* **Directions**
Starting with the line that contains "Write part 3" and stopping after the line that contains "0.7, 4), M['faintink'])", output every line exactly as it stands.

((

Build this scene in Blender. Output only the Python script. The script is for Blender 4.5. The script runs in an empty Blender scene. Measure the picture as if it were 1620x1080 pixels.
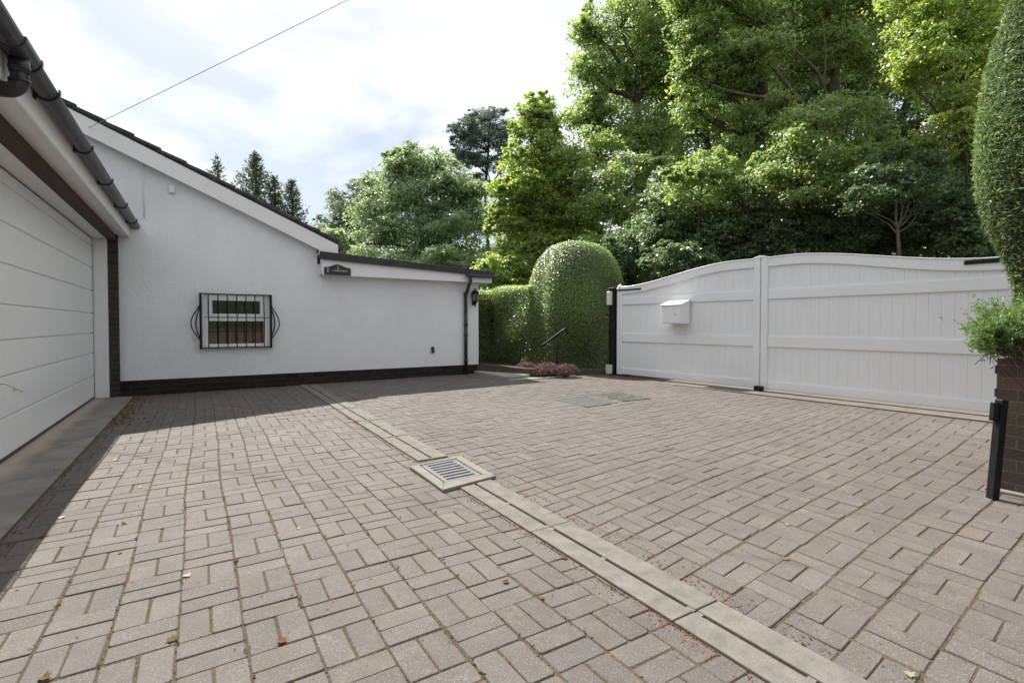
import bpy, bmesh, math, random
import numpy as np
from mathutils import Vector, Matrix
random.seed(7); RNG = np.random.default_rng(7)
S = bpy.context.scene; COL = S.collection
R = math.radians

# ------------------------------------------------------------------ camera
# world axes: +X along the back wall (to the right), +Y along the garage door (away); Z up; metres
F = 794.0; YAW = math.atan2(492.0, 794.0) ; PITCH = R(1.2); SHIFT = -10.4; CH = 1.08
cam = bpy.data.cameras.new('camera'); cam_o = bpy.data.objects.new('camera', cam); COL.objects.link(cam_o)
cam.sensor_width = 36; cam.lens = 36*F/1620; cam.shift_y = SHIFT/1620; cam.clip_end = 3000; cam.clip_start = .05
cam_o.location = (0, 0, CH); cam_o.rotation_euler = (R(90)-PITCH, 0, -YAW)
S.camera = cam_o
_f = Vector((math.sin(YAW), math.cos(YAW), 0)); _r = Vector((math.cos(YAW), -math.sin(YAW), 0)); _u = Vector((0, 0, 1))
_fw = _f*math.cos(PITCH) - _u*math.sin(PITCH); _up = _u*math.cos(PITCH) + _f*math.sin(PITCH)
O = Vector((0, 0, CH))
def ray(px, py): return _fw + _r*((px-810)/F) + _up*((540-py+SHIFT)/F)
def on_z(px, py, z=0.0): d = ray(px, py); return O + d*((z-CH)/d.z)
def on_x(px, py, x): d = ray(px, py); return O + d*(x/d.x)
def on_y(px, py, y): d = ray(px, py); return O + d*(y/d.y)
def at(px, py, dep): d = ray(px, py); return O + d*(dep/d.dot(_f))
def on_plane(px, py, p, n): d = ray(px, py); return O + d*((p-O).dot(n)/d.dot(n))

# ------------------------------------------------------------------ object helpers
def tag(o, label=None, cat=None, group=None, kind=None):
    if label: o['label'] = label
    if cat: o['category'] = cat
    if group: o['group'] = group
    if kind: o['kind'] = kind
    return o
def thing(name, loc, label, cat, group=None):
    o = bpy.data.objects.new(name, None); COL.objects.link(o); o.location = loc; o.empty_display_size = .2
    return tag(o, label, cat, group)
def origin(o):
    v = Vector((0, 0, 0))
    while o is not None: v = v + o.location; o = o.parent
    return v
def link_mesh(name, me, mats, parent=None, loc=None):
    """me is in world coordinates; stored relative to the parent (or to loc)."""
    o = bpy.data.objects.new(name, me); COL.objects.link(o)
    off = origin(parent) if parent is not None else Vector(loc if loc is not None else (0, 0, 0))
    if off.length: me.transform(Matrix.Translation(-off))
    if parent is not None: o.parent = parent
    elif loc is not None: o.location = loc
    for m in (mats if isinstance(mats, (list, tuple)) else [mats]): me.materials.append(m)
    return o
def build(name, bm, mats, parent=None, loc=None, smooth=False):
    me = bpy.data.meshes.new(name)
    bmesh.ops.recalc_face_normals(bm, faces=bm.faces[:])
    bm.to_mesh(me); bm.free()
    if smooth: me.polygons.foreach_set('use_smooth', [True]*len(me.polygons))
    return link_mesh(name, me, mats, parent, loc)
def NB(): return bmesh.new()
def box(bm, x0, x1, y0, y1, z0, z1, bev=0.0, M=None, seg=1):
    t = bmesh.new()
    bmesh.ops.create_cube(t, size=1)
    for v in t.verts: v.co = Vector(((x0+x1)/2+v.co.x*(x1-x0), (y0+y1)/2+v.co.y*(y1-y0), (z0+z1)/2+v.co.z*(z1-z0)))
    if bev: bmesh.ops.bevel(t, geom=t.edges[:], offset=bev, segments=seg, affect='EDGES', profile=.6)
    merge(bm, t, M)
def merge(bm, t, M=None, mat=0):
    mp = {}
    for v in t.verts: mp[v] = bm.verts.new(M @ v.co if M is not None else v.co)
    for f in t.faces:
        try: nf = bm.faces.new([mp[v] for v in f.verts]); nf.smooth = f.smooth; nf.material_index = mat or f.material_index
        except ValueError: pass
    t.free()
def prism(bm, pts, vec, bev=0.0):
    """closed polygon (list of Vectors) extruded by vec"""
    t = bmesh.new(); vec = Vector(vec)
    a = [t.verts.new(p) for p in pts]; b = [t.verts.new(Vector(p)+vec) for p in pts]
    t.faces.new(a); t.faces.new(b[::-1]); n = len(a)
    for i in range(n): t.faces.new((a[i], b[i], b[(i+1) % n], a[(i+1) % n]))
    if bev:
        bmesh.ops.recalc_face_normals(t, faces=t.faces[:])
        bmesh.ops.bevel(t, geom=t.edges[:], offset=bev, segments=1, affect='EDGES')
    merge(bm, t)
def tube(bm, pts, rad, sides=8, caps=True):
    pts = [Vector(p) for p in pts]; n = len(pts)
    rads = rad if isinstance(rad, (list, tuple)) else [rad]*n
    rings = []; prev = None
    for i, p in enumerate(pts):
        d = (pts[min(i+1, n-1)]-pts[max(i-1, 0)]).normalized()
        if prev is None:
            a = Vector((0, 0, 1)) if abs(d.z) < .9 else Vector((1, 0, 0)); a = d.cross(a).normalized()
        else: a = (prev-d*prev.dot(d)).normalized()
        prev = a; b = d.cross(a)
        rings.append([bm.verts.new(p+(a*math.cos(2*math.pi*k/sides)+b*math.sin(2*math.pi*k/sides))*rads[i]) for k in range(sides)])
    for i in range(n-1):
        for k in range(sides):
            f = bm.faces.new((rings[i][k], rings[i][(k+1) % sides], rings[i+1][(k+1) % sides], rings[i+1][k])); f.smooth = True
    if caps: bm.faces.new(rings[0][::-1]); bm.faces.new(rings[-1])
def lathe(bm, prof, c, sides=16):
    c = Vector(c); rings = []
    for (r, z) in prof:
        rings.append([bm.verts.new(c+Vector((r*math.cos(2*math.pi*k/sides), r*math.sin(2*math.pi*k/sides), z))) for k in range(sides)])
    for i in range(len(rings)-1):
        for k in range(sides): bm.faces.new((rings[i][k], rings[i][(k+1) % sides], rings[i+1][(k+1) % sides], rings[i+1][k]))
    bm.faces.new(rings[0][::-1]); bm.faces.new(rings[-1])
def curve_pts(ctrl, n=24):
    """Catmull-Rom"""
    P = [Vector(p) for p in ctrl]; P = [P[0]*2-P[1]]+P+[P[-1]*2-P[-2]]; out = []
    m = len(P)-3
    for i in range(n+1):
        t = i/n*m; k = min(int(t), m-1); t -= k; a, b, c, d = P[k:k+4]
        out.append(.5*((2*b)+(c-a)*t+(2*a-5*b+4*c-d)*t*t+(3*b-a-3*c+d)*t**3))
    return out
def np_mesh(name, V, Fq, col=None):
    me = bpy.data.meshes.new(name); nv, nf = len(V), len(Fq); k = Fq.shape[1]
    me.vertices.add(nv); me.vertices.foreach_set('co', V.astype(np.float32).ravel())
    me.loops.add(nf*k); me.loops.foreach_set('vertex_index', Fq.astype(np.int32).ravel())
    me.polygons.add(nf); me.polygons.foreach_set('loop_start', np.arange(0, nf*k, k, dtype=np.int32))
    me.update(calc_edges=True)
    if col is not None:
        a = me.color_attributes.new('tint', 'FLOAT_COLOR', 'POINT')
        a.data.foreach_set('color', np.hstack([col, np.ones((nv, 1))]).astype(np.float32).ravel())
    return me

# ------------------------------------------------------------------ materials
def mat(name, col=(.5, .5, .5), rough=.6, metal=0.0, spec=.5):
    m = bpy.data.materials.new(name); m.use_nodes = True; nt = m.node_tree
    b = nt.nodes['Principled BSDF']; b.inputs['Base Color'].default_value = (*col, 1); b.inputs['Roughness'].default_value = rough
    b.inputs['Metallic'].default_value = metal; b.inputs['Specular IOR Level'].default_value = spec
    return m, nt, b
def N(nt, t, **kw):
    n = nt.nodes.new(t)
    for k, v in kw.items():
        if k in n.inputs: n.inputs[k].default_value = v
        else: setattr(n, k, v)
    return n
def noise(nt, scale, detail=4, rough=.6, vec=None):
    n = N(nt, 'ShaderNodeTexNoise', Scale=scale, Detail=detail, Roughness=rough)
    if vec is None: vec = coord(nt)
    nt.links.new(vec, n.inputs['Vector']); return n.outputs['Fac']
def coord(nt):
    for n in nt.nodes:
        if n.name == 'geo_pos': return n.outputs['Position']
    g = nt.nodes.new('ShaderNodeNewGeometry'); g.name = 'geo_pos'; return g.outputs['Position']
def ramp(nt, fac, stops):
    r = nt.nodes.new('ShaderNodeValToRGB'); e = r.color_ramp.elements
    while len(e) < len(stops): e.new(.5)
    for i, (p, c) in enumerate(stops):
        e[i].position = p; e[i].color = (*(c if isinstance(c, tuple) else (c, c, c)), 1)
    nt.links.new(fac, r.inputs[0]); return r.outputs[0]
def mix(nt, a, b, fac, mode='MIX'):
    n = nt.nodes.new('ShaderNodeMix'); n.data_type = 'RGBA'; n.blend_type = mode
    for sock, v in ((n.inputs[0], fac), (n.inputs[6], a), (n.inputs[7], b)):
        if isinstance(v, (int, float)): sock.default_value = v
        elif isinstance(v, tuple): sock.default_value = (*v, 1)
        else: nt.links.new(v, sock)
    return n.outputs[2]
def bump(nt, b, h, strength=.3, dist=.01):
    n = N(nt, 'ShaderNodeBump', Strength=strength, Distance=dist); nt.links.new(h, n.inputs['Height'])
    prev = b.inputs['Normal'].links
    if prev: nt.links.new(prev[0].from_socket, n.inputs['Normal'])
    nt.links.new(n.outputs[0], b.inputs['Normal'])
def mottled(name, c1, c2, scale=6, rough=.7, bs=40, bstr=.25, bdist=.004, spec=.4, speck=None):
    m, nt, b = mat(name, c1, rough, spec=spec)
    c = mix(nt, c1, c2, ramp(nt, noise(nt, scale, 6), [(.3, 0.0), (.7, 1.0)]))
    if speck: c = mix(nt, c, speck[0], ramp(nt, noise(nt, speck[1], 2), [(speck[2], 0.0), (speck[2]+.06, 1.0)]))
    nt.links.new(c, b.inputs['Base Color'])
    if bstr: bump(nt, b, noise(nt, bs, 5), bstr, bdist)
    return m
def brick_mat(name, axis, c1, c2, mortar, w=.225, h=.075, mw=.01):
    m, nt, b = mat(name, c1, .85, spec=.25)
    sp = N(nt, 'ShaderNodeSeparateXYZ'); nt.links.new(coord(nt), sp.inputs[0])
    cb = N(nt, 'ShaderNodeCombineXYZ'); nt.links.new(sp.outputs[axis], cb.inputs[0]); nt.links.new(sp.outputs['Z'], cb.inputs[1])
    wob = N(nt, 'ShaderNodeTexNoise', Scale=14.0, Detail=2.0); nt.links.new(coord(nt), wob.inputs['Vector'])
    ad = N(nt, 'ShaderNodeVectorMath', operation='MULTIPLY_ADD'); nt.links.new(wob.outputs['Color'], ad.inputs[0])
    ad.inputs[1].default_value = (.012, .012, 0); nt.links.new(cb.outputs[0], ad.inputs[2])
    t = N(nt, 'ShaderNodeTexBrick', Scale=1.0); t.offset = .5
    nt.links.new(ad.outputs[0], t.inputs['Vector'])
    t.inputs['Color1'].default_value = (*c1, 1); t.inputs['Color2'].default_value = (*c2, 1); t.inputs['Mortar'].default_value = (*mortar, 1)
    t.inputs['Mortar Size'].default_value = mw*.5; t.inputs['Mortar Smooth'].default_value = .2; t.inputs['Brick Width'].default_value = w; t.inputs['Row Height'].default_value = h
    c = mix(nt, t.outputs['Color'], (.5, .5, .5), mix(nt, (0, 0, 0), (.35, .35, .35), noise(nt, 30, 5)), 'OVERLAY')
    c = mix(nt, c, (.62, .6, .56), ramp(nt, noise(nt, 9, 6), [(.72, 0.0), (.86, .35)]))
    nt.links.new(c, b.inputs['Base Color'])
    inv = N(nt, 'ShaderNodeMath', operation='MULTIPLY_ADD'); nt.links.new(t.outputs['Fac'], inv.inputs[0]); inv.inputs[1].default_value = -1; nt.links.new(noise(nt, 60, 4), inv.inputs[2])
    bump(nt, b, inv.outputs[0], .6, .006)
    return m
def leaf_mat(name, col, trans=.4, gloss=.06, var=1.0, tcol=None):
    m = bpy.data.materials.new(name); m.use_nodes = True; nt = m.node_tree; nt.nodes.clear()
    out = N(nt, 'ShaderNodeOutputMaterial')
    a = N(nt, 'ShaderNodeAttribute', attribute_name='tint')
    c = mix(nt, col, a.outputs['Color'], var, 'MULTIPLY')
    tc = mix(nt, tcol or tuple(min(1, x*k) for x, k in zip(col, (1.9, 1.8, .8))), a.outputs['Color'], var, 'MULTIPLY')
    d = N(nt, 'ShaderNodeBsdfDiffuse'); nt.links.new(c, d.inputs[0])
    t = N(nt, 'ShaderNodeBsdfTranslucent'); nt.links.new(tc, t.inputs[0])
    ms = N(nt, 'ShaderNodeMixShader'); ms.inputs[0].default_value = trans; nt.links.new(d.outputs[0], ms.inputs[1]); nt.links.new(t.outputs[0], ms.inputs[2])
    g = N(nt, 'ShaderNodeBsdfGlossy', Roughness=.42); g.inputs[0].default_value = (.9, .95, .9, 1)
    m2 = N(nt, 'ShaderNodeMixShader'); fr = N(nt, 'ShaderNodeFresnel', IOR=1.5); mu = N(nt, 'ShaderNodeMath', operation='MULTIPLY')
    nt.links.new(fr.outputs[0], mu.inputs[0]); mu.inputs[1].default_value = gloss*5.5; mu.use_clamp = True; nt.links.new(mu.outputs[0], m2.inputs[0]); nt.links.new(ms.outputs[0], m2.inputs[1]); nt.links.new(g.outputs[0], m2.inputs[2])
    nt.links.new(m2.outputs[0], out.inputs[0]); return m

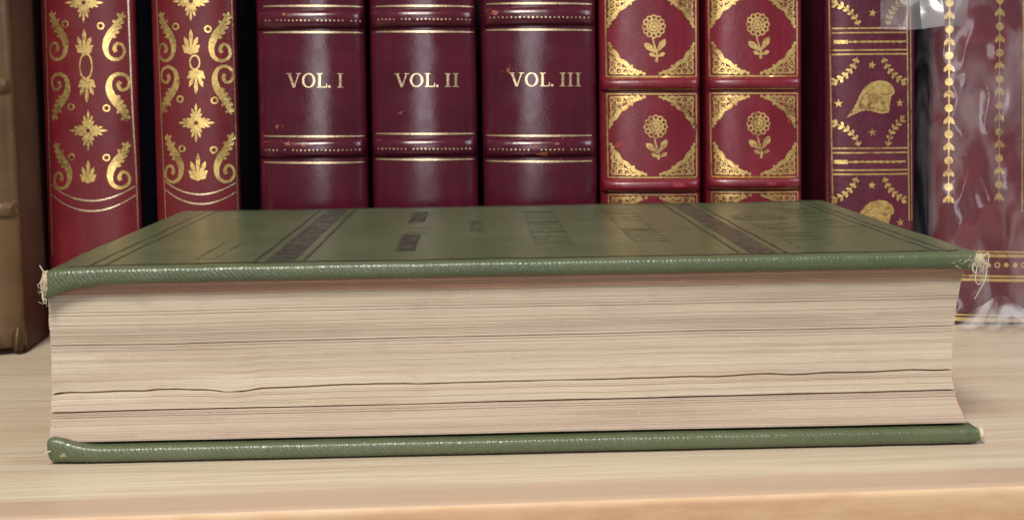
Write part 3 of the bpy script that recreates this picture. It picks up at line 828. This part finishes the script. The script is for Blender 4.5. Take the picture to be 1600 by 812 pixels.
stamp('stamped_word', word(75, 86, 14, 74, 8, 0.9, 0.35), M['faintink'])
stamp('stamped_word', word(74, 88, 82, 93, 2, 5.5, 0.0), M['faintink'])
stamp('stamped_word', word(93, 104, 58, 128, 8, 1.2, 0.3), M['faintink'])
pr = []
for x0, x1, yy in ((-82.5, -82.0, 47), (-77.5, -77.0, 46)): pr += strip(x0, 13, x1, yy, 0.9, 14, 0.3)
stamp('stamped_rule', pr+strip(-82, 12.5, -77, 12.6, 0.7, 4), M['faintink'])

# frayed corners: bare board and loose threads
def blob(name, c, r, mat, parent, seed):
    bm = bmesh.new(); bmesh.ops.create_icosphere(bm, subdivisions=3, radius=1)
    for v in bm.verts:
        k = 1+0.28*noise.noise(v.co*2.6+Vector((seed, 0, 0)))+0.12*noise.noise(v.co*7+Vector((0, seed, 0)))
        v.co = Vector((v.co.x*r[0]*k+c[0], v.co.y*r[1]*k+c[1], v.co.z*r[2]*k+c[2]))
    me = bpy.data.meshes.new(name); bm.to_mesh(me); bm.free(); me.materials.append(mat)
    me.polygons.foreach_set('use_smooth', [True]*len(me.polygons))
    o = bpy.data.objects.new(name, me); C.objects.link(o); o.parent = parent; return o
def thread(pts, r, parent):
    q = [Vector(p) for p in pts]; qs = []
    for i in range(len(q)-1):
        a = q[max(i-1, 0)]; b_ = q[i]; c = q[i+1]; d = q[min(i+2, len(q)-1)]
        for k in range(5):
            s = k/5; qs.append(0.5*((2*b_)+(c-a)*s+(2*a-5*b_+4*c-d)*s*s+(3*b_-a-3*c+d)*s**3))
    qs.append(q[-1]); vs = []; fs = []
    for i, p in enumerate(qs):
        d = (qs[min(i+1, len(qs)-1)]-qs[max(i-1, 0)]).normalized()
        u = d.cross(Vector((0.3, 1, 0.2))).normalized(); w_ = d.cross(u)
        rr = r*(1-0.6*i/len(qs))
        for k in range(5): vs.append(p+u*rr*math.cos(k*1.2566)+w_*rr*math.sin(k*1.2566))
    for i in range(len(qs)-1):
        for k in range(5): fs.append((i*5+k, i*5+(k+1) % 5, i*5+5+(k+1) % 5, i*5+5+k))
    return mesh('loose_thread', vs, fs, M['thread'], parent, True)
zt = BT-0.002
blob('bare_corner', (-hw+0.0006, 0.0012, zt-0.0022), (0.0011, 0.0016, 0.0034), M['millboard'], ub, 1.0)
blob('bare_corner', (hw-0.0006, 0.0006, zt-0.0002), (0.0016, 0.0014, 0.0019), M['millboard'], ub, 4.0)
blob('bare_corner', (hw+0.0008, 0.0022, 0.0026), (0.0008, 0.0020, 0.0017), M['thread'], lb, 8.0)
blob('rubbed_patch', (-hw+0.0036, 0.0011, 0.0026), (0.0017, 0.0008, 0.0011), M['rubbed'], lb, 6.0)
thread([(hw-0.0005, 0.0004, zt+.001), (hw+0.0012, 0.0002, zt-.001), (hw+0.0009, -0.0004, zt-.0045), (hw-0.0006, -0.0004, zt-.0075), (hw-.0018, -0.0002, zt-.0098)], 0.00021, ub)
thread([(hw-0.001, 0.0, zt-.001), (hw-0.0019, -0.0008, zt-.0045), (hw-0.0012, -0.0009, zt-.006), (hw-.0002, -0.0004, zt-.0055)], 0.00017, ub)
thread([(hw, 0.0005, zt+.0005), (hw+0.002, 0.0004, zt+.0016), (hw+0.0012, -0.0004, zt-.002)], 0.00020, ub)
thread([(hw-.002, -0.0003, zt-.0005), (hw-0.0028, -0.0010, zt-.002), (hw-0.0015, -0.0010, zt-.0036)], 0.00018, ub)
for k in range(18):
    x = hw-0.008*R.random()**1.5; z = zt+R.uniform(-.0014, .0012); y = -0.0002
    thread([(x, y, z), (x+R.uniform(-.0008, .0008), y-R.uniform(.0002, .0006), z+R.uniform(-.0004, .0004)), (x+R.uniform(-.0008, .0008), y-R.uniform(0, .0003), z+R.uniform(-.0009, .0002))], 0.00008, ub)
thread([(-hw+.0006, 0.0004, BT-.001), (-hw-.0004, 0.0006, BT+.0006), (-hw-.0006, 0.0008, BT+.0008)], 0.00016, ub)
thread([(-hw, 0.0002, zt-.003), (-hw+.0004, -0.0004, zt-.0058), (-hw+.0012, -0.0002, zt-.0066)], 0.00022, ub)
vs = []; fs = []      # red-stained edge showing along the lower right corner of the pages
for i in range(31):
    z = Z0+0.0008+0.0125*i/30; rr = 0.00018*(0.5+abs(noise.noise(Vector((z*900, 3, 1)))))
    for k in range(6):
        vs.append((xr(z)+rr*math.cos(k*1.0472), yfront(z)+0.0001+rr*math.sin(k*1.0472), z))
for i in range(30):
    for k in range(6): fs.append((i*6+k, i*6+(k+1) % 6, i*6+6+(k+1) % 6, i*6+6+k))
mesh('red_stained_corner', vs, fs, M['rededge'], gb, True)
for k in range(26):   # fine lint clinging to the worn right corner
    x = hw+R.uniform(-.003, .0012); z = zt+R.uniform(-.003, .001)
    thread([(x, -0.0004, z), (x+R.uniform(-.0006, .0008), -0.0010, z-R.uniform(0, .001)), (x+R.uniform(-.0010, .0012), -0.0008, z-R.uniform(.0004, .0024))], 0.00007, ub)
for k in range(16):
    x = -hw+0.0015*R.random(); z = zt-0.003+R.uniform(-.003, .003)
    thread([(x, -0.0006, z), (x+R.uniform(-.0012, .0008), -0.0010, z-R.uniform(0, .0012)), (x+R.uniform(-.0014, .0010), -0.0006, z-R.uniform(.0004, .002))], 0.00008, ub)
thread([(-hw+.0009, -.0002, .0040), (-hw-.0004, -.0006, .0036), (-hw-.0011, -.0002, .0030)], 0.0002, lb)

))

* **Result for this task**
Write part 3 of the bpy script that recreates this picture. It picks up at line 828. This part finishes the script. The script is for Blender 4.5. Take the picture to be 1600 by 812 pixels.
stamp('stamped_word', word(75, 86, 14, 74, 8, 0.9, 0.35), M['faintink'])
stamp('stamped_word', word(74, 88, 82, 93, 2, 5.5, 0.0), M['faintink'])
stamp('stamped_word', word(93, 104, 58, 128, 8, 1.2, 0.3), M['faintink'])
pr = []
for x0, x1, yy in ((-82.5, -82.0, 47), (-77.5, -77.0, 46)): pr += strip(x0, 13, x1, yy, 0.9, 14, 0.3)
stamp('stamped_rule', pr+strip(-82, 12.5, -77, 12.6, 0.7, 4), M['faintink'])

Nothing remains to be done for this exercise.